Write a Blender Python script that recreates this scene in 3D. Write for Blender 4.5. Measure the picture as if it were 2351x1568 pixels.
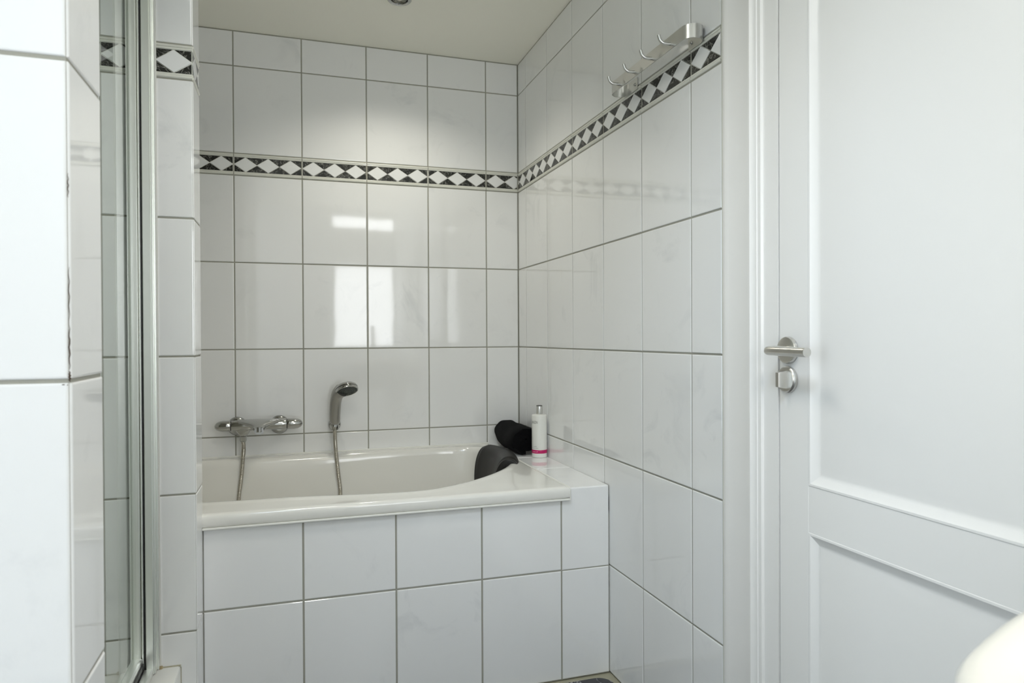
import bpy, math, random
from mathutils import Vector, Matrix
random.seed(7)
for o in list(bpy.data.objects): bpy.data.objects.remove(o)
scn = bpy.context.scene
C = scn.collection
R = math.radians

# ------------------------------------------------------------------ camera, world, lights, exposure
cam_d = bpy.data.cameras.new('camera'); cam = bpy.data.objects.new('camera', cam_d); C.objects.link(cam)
yaw, pitch, roll = .3091, -.0068, -.005
fw = Vector((math.sin(yaw)*math.cos(pitch), math.cos(yaw)*math.cos(pitch), math.sin(pitch)))
rt = Vector((math.cos(yaw), -math.sin(yaw), 0)); up = rt.cross(fw)
r2 = math.cos(roll)*rt + math.sin(roll)*up; u2 = -math.sin(roll)*rt + math.cos(roll)*up
M = Matrix.Identity(4)
for i in range(3):
    M[i][0] = r2[i]; M[i][1] = u2[i]; M[i][2] = -fw[i]
M.translation = Vector((-.9328, -2.8239, 1.0434)); M = Matrix(M)
cam.matrix_world = M
cam_d.sensor_fit = 'HORIZONTAL'; cam_d.sensor_width = 36; cam_d.lens = 36*1576.85/2351
cam_d.clip_start = .02
cam_d.dof.use_dof = True; cam_d.dof.focus_distance = 1.9; cam_d.dof.aperture_fstop = 9.0
scn.camera = cam

world = bpy.data.worlds.new('world'); scn.world = world; world.use_nodes = True
world.node_tree.nodes['Background'].inputs[0].default_value = (.62, .75, 1, 1)
world.node_tree.nodes['Background'].inputs[1].default_value = 1.0

scn.view_settings.view_transform = 'Standard'; scn.view_settings.look = 'None'
scn.view_settings.gamma = 1; scn.view_settings.exposure = 0.31
scn.view_settings.use_curve_mapping = False
scn.cycles.use_denoising = True
scn.cycles.max_bounces = 14; scn.cycles.diffuse_bounces = 10; scn.cycles.glossy_bounces = 6
scn.cycles.transmission_bounces = 8; scn.cycles.transparent_max_bounces = 12
scn.cycles.sample_clamp_indirect = 6
scn.cycles.caustics_reflective = False; scn.cycles.caustics_refractive = False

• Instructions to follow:
Pick out the lines that include the word "scene" and write them out.

• Solution to the problem:
Write a Blender Python script that recreates this scene in 3D. Write for Blender 4.5. Measure the picture as if it were 2351x1568 pixels.
scn = bpy.context.scene